Becoming a werewolf or a vampire is a no-no, as will be mastering all skills and becoming godlike in power. Player housing is out to begin with.
It's a different genre and a different developer - TES Online is being built by the 250-strong Zenimax Online team. Bethesda Game Studios, maker of single-player Elder Scrolls, collaborates "extensively" on lore and geography, but keeps its nose out of high-level design decisions.
Those are bossed by Matt Firor, who led development of Dark Age of Camelot - an MMO noted for its 'realm versus realm versus realm' open world player versus player combat. And the hallmarks of that game are here to see.
Gamers join one of three factions, each with three playable races. There's the north eastern Ebonheart Pact (nords, dark elves, argonians); the southerly Aldmeri Dominion (high elves, wood elves, khajiit); and the north westerly Daggerfall Covenant (bretons, redguards, orcs).
They'll clash in Tamriel's central province of Cyrodiil, a PVP middle-ground, where keeps and forts and mines and farms will fought over by as many as 100vs100 (vs100?) people - siege weaponry included. The ultimate goal is taking the Imperial City and crowning your faction's emperor - an automated process determined by the person who tops a sort of contribution leaderboard. Being emperor bestows little more than bragging rights, apparently. That faction will then attempt to hold the Imperial City.

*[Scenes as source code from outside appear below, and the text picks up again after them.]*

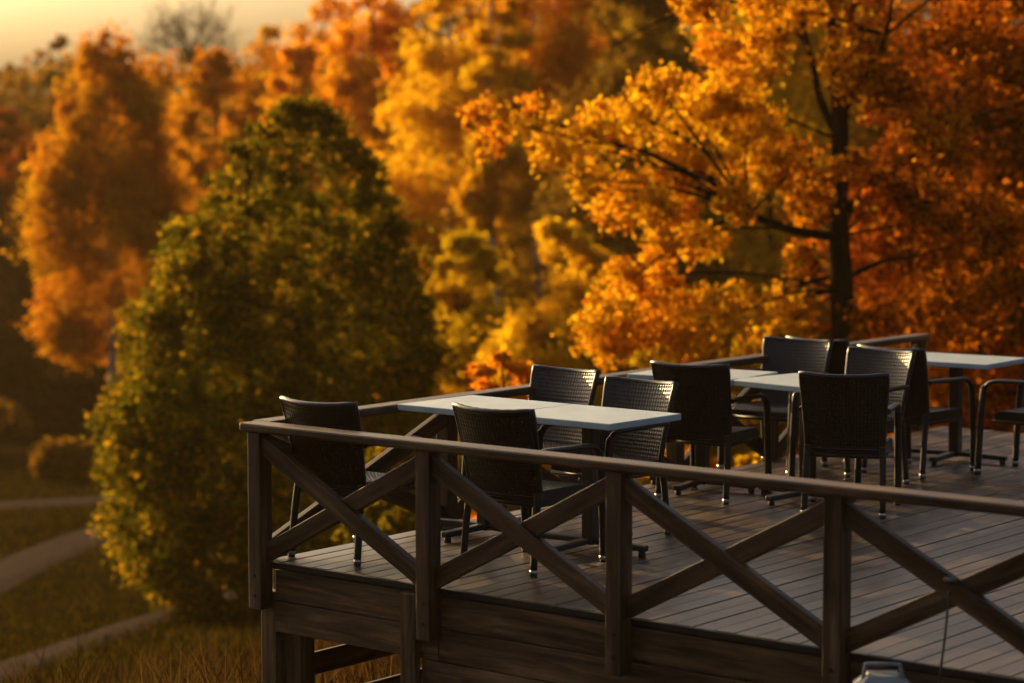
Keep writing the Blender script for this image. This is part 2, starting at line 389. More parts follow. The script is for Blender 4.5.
# ------------------------------------------------------------------ railings
HR = 0.7665
def railing(name, along, out, off_base, posts, ext0, ext1, label, zdrop, shared=False):
    """along: unit vector of the run, out: outward normal; off_base: point of the deck edge at run 0"""
    root = empty(name, off_base); tag(root, label, 'railing')
    P = lambda t, o, z: off_base + along * t + out * o + UP * z
    ps = .095
    for i, t in enumerate(posts):
        if shared and i == 0: continue
        b = MB(); b.beam(P(t, .056, HR - .05), P(t, .056, zdrop - random.uniform(0, .02)), ps, ps, up=along)
        pst = child(b, 'post', M['rail'], root, 0.006)
        for z in (-.075, -.185):
            bb = MB(); bb.tube([P(t, .103, z), P(t, .109, z)], .011, 8)
            child(bb, 'bolt', M['iron'], pst)
    b = MB()
    # cap of two boards butted half way
    tm = posts[-2]
    b.beam(P(ext0, .052, HR - .0245), P(tm, .052, HR - .0245), .138, .049); b.beam(P(tm + .0015, .052, HR - .0245), P(ext1, .052, HR - .0250), .138, .049)
    child(b, 'top_rail', M['rail'], root, 0.012)
    for i in range(len(posts) - 1):
        t0, t1 = posts[i] + ps / 2, posts[i + 1] - ps / 2
        hb = .047; zt, zb = HR - .135, .055
        # full diagonal (high at start), then the two halves of the other one
        b = MB(); b.beam(P(t0 - .02, .058, zt + .02), P(t1 + .02, .058, zb - .012), .046, .098, up=out.cross(along)); child(b, 'brace', M['rail'], root, 0.005)
        b = MB(); b.beam(P(t0 - .02, .036, zb - .012), P(t1 + .02, .036, zt + .02), .044, .098, up=out.cross(along)); child(b, 'brace', M['rail'], root, 0.005)
    return root
fp = [0.0105 + 1.2336 * k for k in range(7)]
front = railing('deck_railing', D1, N1, dk(0, 0), fp, -.085, 8.2, 'brown wooden railing with crossed braces along the near front edge of the deck', -.26)
bp_ = [1.64, 2.875, 4.11, 5.345, 6.58, 7.57]
backr = railing('deck_railing', D2, N2, dk(0, 0), [0.0] + bp_, 0.02, 7.64, 'brown wooden railing along the far back edge of the deck, behind the tables', -.26, True)

# ------------------------------------------------------------------ wicker chair
def weave(us, vs, surf, nrm, amp, cell, W, H):
    pass
def woven_grid(fn, W, H, cell, amp, sub=4):
    """fn(x in -1..1, t in 0..1)-> point, normal; returns grid of displaced points"""
    nx = int(round(W / cell)); nz = int(round(H / cell))
    X = np.linspace(0, nx, nx * sub + 1); Z = np.linspace(0, nz, nz * sub + 1)
    gx, gz_ = np.meshgrid(X, Z)
    fu = gx - np.floor(gx); fv = gz_ - np.floor(gz_)
    par = ((np.floor(gx) + np.floor(gz_)) % 2)
    su = np.sin(PI * fu); sv = np.sin(PI * fv)
    su = np.clip(su, 0, 1); sv = np.clip(sv, 0, 1); h = np.where(par > .5, su * sv ** .6, sv * su ** .6)
    x = gx / nx * 2 - 1; t = gz_ / nz
    p, n = fn(x, t)
    return p + n * (h * amp)[..., None], gx.shape
def back_fn(side):
    def fn(x, t):
        hw = .233 + .03 * t ** 1.3
        top = 0.015 * np.abs(x) ** 2.5
        z = .415 + t * (.455 + top)
        lean = -.215 - .075 * t - .03 * t * t
        y = lean - .055 * (1 - x * x) * (0.5 + .5 * t) + .012
        p = np.stack([x * hw, y + side * .012, z], -1)
        nx = 2 * .055 * x / hw * (.5 + .5 * t) * -1
        n = np.stack([nx, np.ones_like(x), .2 * np.ones_like(x)], -1)
        n /= np.linalg.norm(n, axis=-1)[..., None]
        return p, n * side
    return fn
def grid_faces(shape, base, flip):
    nz, nx = shape; i, j = np.meshgrid(np.arange(nx - 1), np.arange(nz - 1)); a = (j * nx + i).ravel() + base
    q = np.stack([a, a + 1, a + 1 + nx, a + nx], 1)
    return q[:, ::-1] if flip else q

def make_chair():
    root = empty('wicker_chair')
    # backrest
    V = []; Q = []; base = 0
    for side, flip in ((1, True), (-1, False)):
        p, sh = woven_grid(back_fn(side), .54, .47, .0238, .0036)
        V.append(p.reshape(-1, 3)); Q.append(grid_faces(sh, base, flip)); base += sh[0] * sh[1]
    # rolled border all the way round
    fn = back_fn(0)
    xs = np.linspace(-1, 1, 17); ts = np.linspace(0, 1, 14)
    ring = [(-1, t) for t in ts] + [(x, 1) for x in xs[1:]] + [(1, t) for t in ts[::-1][1:]] + [(x, 0) for x in xs[::-1][1:-1]]
    R = []
    for k, (x, t) in enumerate(ring):
        p, _ = fn(np.array([float(x)]), np.array([float(t)])); R.append(p[0])
    R = np.array(R); n = len(R); seg = 8
    tv = []
    for k in range(n):
        tg = R[(k + 1) % n] - R[k - 1]; tg /= np.linalg.norm(tg)
        e1 = np.cross(tg, [0, 1, 0]); e1 /= np.linalg.norm(e1); e2 = np.cross(tg, e1)
        for s_ in range(seg):
            an = 2 * PI * s_ / seg; rr = .0165 * (1 + .1 * (k % 2))
            tv.append(R[k] + (e1 * math.cos(an) + e2 * math.sin(an)) * rr)
    V.append(np.array(tv)); fq = []
    for k in range(n):
        for s_ in range(seg):
            a = base + k * seg + s_; b2 = base + k * seg + (s_ + 1) % seg; c = base + ((k + 1) % n) * seg + (s_ + 1) % seg; d = base + ((k + 1) % n) * seg + s_
            fq.append((a, b2, c, d))
    Q.append(np.array(fq))
    np_mesh('backrest', np.concatenate(V), np.concatenate(Q), M['wicker'], root, smooth=True)
    # seat: woven top, plain sides
    def seat_fn(x, t):
        y = -.225 + t * .44; hw = .235 + .01 * t
        z = .445 - .012 * np.cos(x * PI / 2) * np.sin(t * PI) - .03 * np.clip((t - .86) / .14, 0, 1) ** 2
        p = np.stack([x * hw, y, z], -1); n_ = np.zeros_like(p); n_[..., 2] = 1
        return p, n_
    p, sh = woven_grid(seat_fn, .48, .44, .0255, .005)
    V = [p.reshape(-1, 3)]; Q = [grid_faces(sh, 0, False)]; base = sh[0] * sh[1]
    nzr, nxr = sh
    rim = [(0, i) for i in range(nxr)] + [(j, nxr - 1) for j in range(1, nzr)] + [(nzr - 1, i) for i in range(nxr - 2, -1, -1)] + [(j, 0) for j in range(nzr - 2, 0, -1)]
    rp = np.array([p[j, i] for j, i in rim]); lo = rp.copy(); lo[:, 2] = .385
    V += [rp, lo]; n = len(rim); k = np.arange(n)
    Q.append(np.stack([base + k, base + n + k, base + n + (k + 1) % n, base + (k + 1) % n], 1))
    vb = np.array([[-.23, -.225, .387], [.23, -.225, .387], [.24, .215, .387], [-.24, .215, .387]])
    V.append(vb); Q.append(np.array([[base + 2 * n + 3, base + 2 * n + 2, base + 2 * n + 1, base + 2 * n]]))
    np_mesh('seat', np.concatenate(V), np.concatenate(Q), M['wicker'], root)
    fr = MB()
    for sx in (-1, 1): fr.tube([(sx * .232, -.23, .372), (sx * .236, .235, .372)], .014, 8)
    fr.tube([(-.236, .225, .372), (.236, .225, .372)], .014, 8); fr.tube([(-.232, -.215, .372), (.232, -.215, .372)], .014, 8)
    fr.build('seat_frame', M['tube'], root)
    for sx in (-1, 1):
        b = MB(); b.tube(spline([(sx * .27, .325, .03), (sx * .27, .312, .3), (sx * .268, .292, .575), (sx * .267, .278, .605)], 5), .0235, 10)
        lg = b.build('leg', M['tube'], root)
        b = MB(); b.tube([(sx * .27, .325, .012), (sx * .27, .325, .036)], .0255, 12); b.build('foot_cap', M['steel'], lg)
        b = MB(); b.tube([(sx * .27, .325, .0), (sx * .27, .325, .0125)], .021, 12); b.build('foot_pad', M['rubber'], lg)
        b = MB(); b.tube(spline([(sx * .240, -.268, .03), (sx * .237, -.244, .25), (sx * .232, -.222, .40), (sx * .228, -.222, .435)], 5), .0205, 10)
        lg = b.build('leg', M['tube'], root)
        b = MB(); b.tube([(sx * .240, -.2695, .012), (sx * .240, -.267, .032)], .0218, 12); b.build('foot_cap', M['steel'], lg)
        b = MB(); b.tube([(sx * .240, -.27, .0), (sx * .240, -.2695, .0125)], .02, 12); b.build('foot_pad', M['rubber'], lg)
        b = MB(); b.tube(spline([(sx * .267, .282, .598), (sx * .266, .25, .634), (sx * .266, .18, .652), (sx * .264, .0, .655), (sx * .262, -.17, .66), (sx * .262, -.235, .655)], 6), .0225, 10, flat=.72)
        b.build('armrest', M['tube'], root)
    return root
def copy_tree(o, parent=None):
    c = o.copy(); col.objects.link(c)
    if parent is not None: c.parent = parent
    for ch in o.children: copy_tree(ch, c)
    return c
chair = make_chair()
CH = [  # x, y, facing degrees, label
    (-0.87, 13.35, 53, 'dark wicker armchair alone at the deck corner, leftmost of all the chairs'),
    (0.09, 13.02, 52, 'dark wicker armchair on the near side of the front table, its back to us'),
    (0.125, 14.73, 227, 'woven armchair facing us across the front table, left one of two'),
    (0.555, 14.02, 227, 'woven armchair facing us across the front table, pushed under its right end'),
    (1.285, 15.57, 60, 'dark armchair backing us at the middle tables, its right armrest showing clear'),
    (2.10, 14.95, 75, 'dark wicker armchair turned squarely away from us, nearest chair of the middle tables'),
    (1.87, 16.94, 236, 'dark armchair facing us behind the middle tables, left edge rimmed gold'),
    (2.29, 16.10, 226, 'armchair with lit woven back facing left, back to back with another right of it'),
    (2.81, 16.74, 47, 'dark armchair at the rear right table, just behind the left-facing woven one'),
    (2.40, 17.47, 46, 'dark wicker armchair with its back to us, farthest chair, near the back railing'),
    (3.65, 16.62, 140, 'dark armchair facing left at the rear table, cut by the right picture edge'),
]
for i, (x, y, a, lab) in enumerate(CH):
    o = chair if i == 0 else copy_tree(chair)
    o.location = (x, y, 0.001); o.rotation_euler = (0, 0, math.radians(a - 90))
    tag(o, lab, 'chair', 'dark wicker armchairs on the deck')

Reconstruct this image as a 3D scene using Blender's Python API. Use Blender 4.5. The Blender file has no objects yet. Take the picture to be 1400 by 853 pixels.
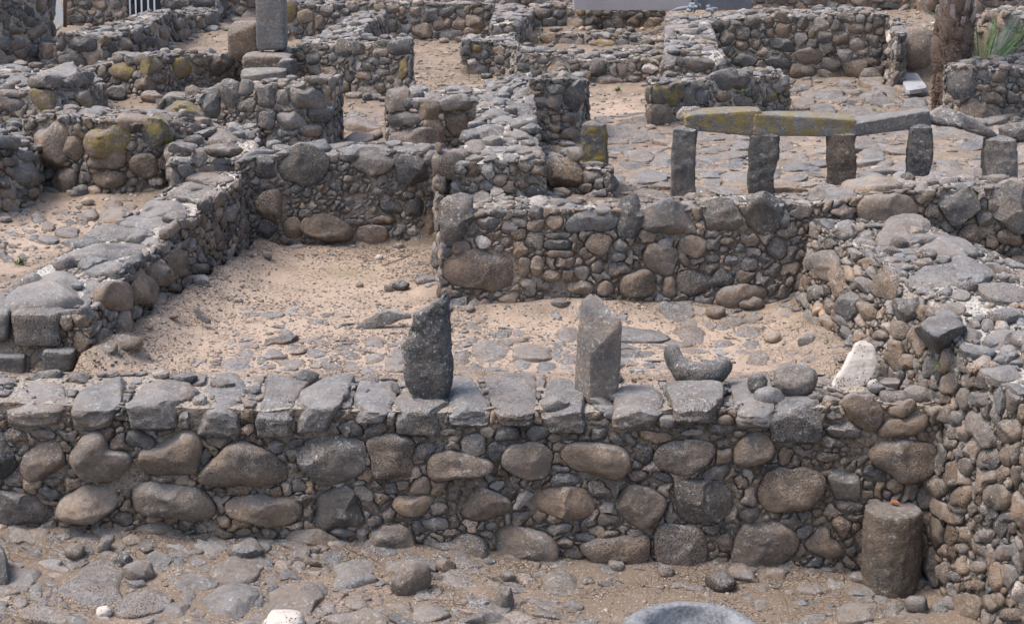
import bpy, bmesh, math, random
import numpy as np
from mathutils import Vector, Matrix
R = math.radians
random.seed(7); rng = np.random.default_rng(7)
scene = bpy.context.scene
COL = scene.collection

# ------------------------------------------------------------------ camera
PITCH, CH, FPX = R(14.5), 4.0, 2150.0
cam_d = bpy.data.cameras.new('camera'); cam = bpy.data.objects.new('camera', cam_d); COL.objects.link(cam)
cam.location = (0, 0, CH); cam.rotation_euler = (R(90) - PITCH, 0, 0)
cam_d.sensor_width = 36.0; cam_d.lens = 36.0 * FPX / 1400.0
cam_d.clip_start = 0.1; cam_d.clip_end = 2000
scene.camera = cam

# ------------------------------------------------------------------ light
SUN_EL, SUN_AZ = 64.0, -98.0        # azimuth from +Y (away from camera), negative = left
w = bpy.data.worlds.new('World'); scene.world = w; w.use_nodes = True
nt = w.node_tree; nt.nodes.clear()
sky = nt.nodes.new('ShaderNodeTexSky'); sky.sky_type = 'NISHITA'; sky.sun_disc = False
sky.sun_elevation = R(SUN_EL); sky.sun_rotation = R(SUN_AZ)
sky.air_density = 1.0; sky.dust_density = 3.5; sky.ozone_density = 1.0
bg = nt.nodes.new('ShaderNodeBackground'); bg.inputs['Strength'].default_value = 0.148
wo = nt.nodes.new('ShaderNodeOutputWorld')
nt.links.new(sky.outputs[0], bg.inputs[0]); nt.links.new(bg.outputs[0], wo.inputs[0])
sd = bpy.data.lights.new('sun', 'SUN'); sun = bpy.data.objects.new('sun', sd); COL.objects.link(sun)
sd.energy = 1.2; sd.angle = R(18); sd.color = (1.0, 0.96, 0.91)
dx = math.sin(R(SUN_AZ)) * math.cos(R(SUN_EL)); dy = math.cos(R(SUN_AZ)) * math.cos(R(SUN_EL)); dz = math.sin(R(SUN_EL))
sun.rotation_euler = Vector((dx, dy, dz)).to_track_quat('Z', 'Y').to_euler()
sun.location = (-20, 20, 30)
scene.view_settings.view_transform = 'Standard'; scene.view_settings.look = 'None'
scene.view_settings.exposure = 1.15; scene.view_settings.gamma = 1.0
scene.render.engine = 'CYCLES'

# ------------------------------------------------------------------ pixel <-> world (photo pixels, 1400 x 853)
CP, SP = math.cos(PITCH), math.sin(PITCH)
def ray(px, py):
    a = (px - 700.0) / FPX; b = (py - 426.5) / FPX
    return np.array([a, CP - b * SP, -SP - b * CP])
def P(px, py, z=None, Y=None):
    d = ray(px, py)
    t = (z - CH) / d[2] if z is not None else Y / d[1]
    return np.array([0, 0, CH]) + d * t
def F(px, yt, yb, zb):
    """top point of an upright face whose foot shows at (px,yb) on level zb"""
    b = P(px, yb, z=zb)
    return P(px, yt, Y=b[1])
def proj(p):
    p = np.asarray(p, float)
    y, z = p[..., 1], p[..., 2] - CH
    zc = y * CP - z * SP
    yc = -(y * SP + z * CP)
    return 700 + FPX * p[..., 0] / zc, 426.5 + FPX * yc / zc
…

There will be instanced PVP arenas as well.
Most of the world of Tamriel will be open to explore - Skyrim, Morrowind, Summerset Isle and Elsewyr were all mentioned - but regions such as Skyrim won't be as complete as in The Elder Scrolls 5: Skyrim. This allows room for expansion content.
Dungeons will be both instanced and non-instanced, enabling public exploration alongside other groups.
Stamina will be the central pillar of combat. It governs blocking, sprinting, interrupting and breaking free of incapacitating effects (roots, snares, stuns, etc.). All classes and weapon types will be able to block with varying success. And how you manage your stamina bar will be a key tactical consideration.
That mechanic aims to ruffle the healer/tank/damage MMO trinity, but those classes appear to generally be intact. There's no aggro table in The Elder Scrolls Online, which means an enemy is just as likely to attack you for picking your nose as it is the warrior smacking it in the face.
Groups will be made up of five players, and classes can combine abilities. A rogue may oil the ground and a mage ignite it. A mage may create a firestorm and a fighter spin within it, creating a cyclone.
Hot bars sound like they're small. The first two slots are weapon abilities, automatically assigned. The remaining handful are changeable class abilities. And the final slot is an ultimate skill unlocked by filling a finesse bar that rewards tactical, skilful play.
PVP will be a large part of the endgame, but there will also be multi-group raids, heroic versions of dungeons and high-end public dungeons.
The Fighters, Mages, Thieves and Dark Brotherhood guilds are all available to join. They're reputation-based factions that offer abilities and rewards for your hard work.
Phased questing, where the world alters for individual players as they finish a story-arc, will feature. Fetch and kill quests will be there, too.
Crafting will feature but it hasn't been detailed.
Mounts haven't been detailed.
Stealth will feature but hasn't been completely figured out.
Dragons are unlikely to appear.
Fast travel we be an option from wayshrines, but not from the map screen.
There won't be pets, yet.
There won't be marriages to, or romances with, AI characters.
The Elder Scrolls Online will be fully voice acted.
The loot system wasn't detailed.
There are screenshots in the leaked Game Informer reveal, but we'll only go so far here.
The Elder Scrolls Online is built on the HeroEngine - the same technology that powers Star Wars: The Old Republic.